ID a partial chop?

My guess is Yi Xing, China. An area known for "purple clay" of this color. Yi Xing tea pots are world famous and can be quite valuable. I have a carved relief dragon pot that cost me more than a car payment. The Yi Xing kilns made "production grade" pots for export in addition to or because the high end market was not big enough.

Looking at the rough interior finish, I would guess this is a "production grade" pot, meaning good quality but not a piece that would get a premium price. Anywhere from $45 to $145, in part depending on size. The signature was probable a kiln mark more than an artist's mark. If I was selling, I'd expect the lower half of the range I gave you. But I have not bought or sold any Chinese pots in a couple years.
 
My guess is Yi Xing, China. An area known for "purple clay" of this color. Yi Xing tea pots are world famous and can be quite valuable. I have a carved relief dragon pot that cost me more than a car payment. The Yi Xing kilns made "production grade" pots for export in addition to or because the high end market was not big enough.

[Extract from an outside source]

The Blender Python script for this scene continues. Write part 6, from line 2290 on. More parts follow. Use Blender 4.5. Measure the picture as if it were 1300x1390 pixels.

Looking at the rough interior finish, I would guess this is a "production grade" pot, meaning good quality but not a piece that would get a premium price. Anywhere from $45 to $145, in part depending on size. The signature was probable a kiln mark more than an artist's mark. If I was selling, I'd expect the lower half of the range I gave you. But I have not bought or sold any Chinese pots in a couple years.
Is it safe to assume similar or even identical pots in a collection without the same kiln mark are still possibly from the same kiln
 
I've seen Yi Xing pots with two sets of chops. One is the artist, one is the kiln mark. I can't read Chinese, I just know what my business partner at the time would tell us. He was a Chinese national, and would do our group's purchasing in YiXing. This was 3 decade's ago. If 2 pots have different chops, they are from different artists and or different kilns. Yi Xing "purple clay" comes from a fairly large area, there are dozens of kilns and potentially many more than that many artists. All have access to the same dark purple clay.

If you want details you need someone who is able to read Chinese, or is more familiar with current business in Yi Xing. My experiment was having orchid pots made, not Bonsai pots. I still have a few Yi Xing clay Yang Lan pots.

Paph vietnamense orchid in Yang Lan pot from YiXing kiln. Note this one was not "purple clay", the kilns make all colors, purple, Terra cotta and a unique yellow clay, I have this one because all the purple sold out instantly. I had to fight to keep one or two purple pieces. We dissolved the partnership in 1992, so I don't have easy access to YiXing any more.

IMG_20220928_210807047.jpg
 
No mark, you can't or should not make any assumptions about what kiln it comes from. No mark means "production grade", all over the region, the business is making pots. Many kilns share molds, and or copy each others pot styles for the "production grade" pots. No kiln marks means it could have come from any of a hundred or so kilns in the region. They all use the same clay. No mark, means just that.

When we were in business in late 1980's a thru 1992, YiXing, for a price offered to ship raw unfired purple clay to Chicago. We could then create our own line of pottery in real YiXing clay. We could have our own "kiln mark" or make no mark pottery. Luckily, I recognized my own lack of talent and left the clay work to the real artists in China.

Point of that is an unmarked pot made with purple clay could have been made in Korea or anywhere that imported purple clay from China. They do export raw clay.

No kiln mark, make no assumptions.

Eventually, our group dissolved in 1992. The complexity of importing is too big a headache for me to consider getting back into.